William Hawkins: The Drawings in Context

Jan 13-Feb 25, 2001 William Hawkins was born in Kentucky on July 27, 1895, though he spent much of his adult life in and around Columbus, Ohio, where he moved in 1916 to avoid a shotgun wedding. One of the most highly regarded African American self taught artists of the twentieth century, Hawkins worked tirelessly at numerous jobs – often simultaneously – ranging from breaking horses and running numbers to industrial steel casting and truck driving. Hawkins said that he began painting in the 1930s, though he only dedicated himself exclusively to art around 1979, when he was discovered by artist Lee Garrett, leading to national attention and what collectors generally describe as his mature period.
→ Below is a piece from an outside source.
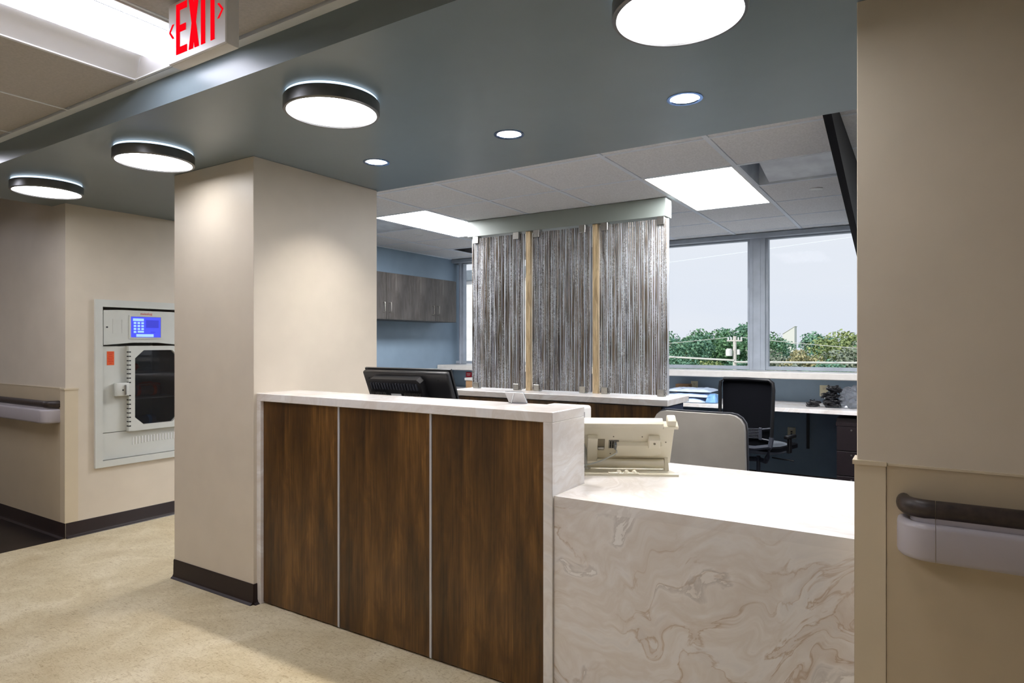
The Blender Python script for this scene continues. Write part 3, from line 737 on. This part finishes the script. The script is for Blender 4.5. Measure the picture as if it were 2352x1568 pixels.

Tending to paint with a single brush and semigloss enamels on large plywood and Masonite surfaces, he often worked from magazine images or his own black-and-white photographs of buildings and animals, boldly articulating his unique, expressionistic interpretations of architectural forms, religious subjects, and nature studies in bright color and broad, patterned brushstrokes. By the time of his death in 1990, Hawkins had amassed a body of work comprising approximately 500 paintings and pencil drawings (not counting his lost early pieces). His highly personal visions of architecture and pop cultural themes are generally rendered in a restrained palette, sometimes including collaged found objects or images to designate depth and dimension in lieu of conventional perspective or detail.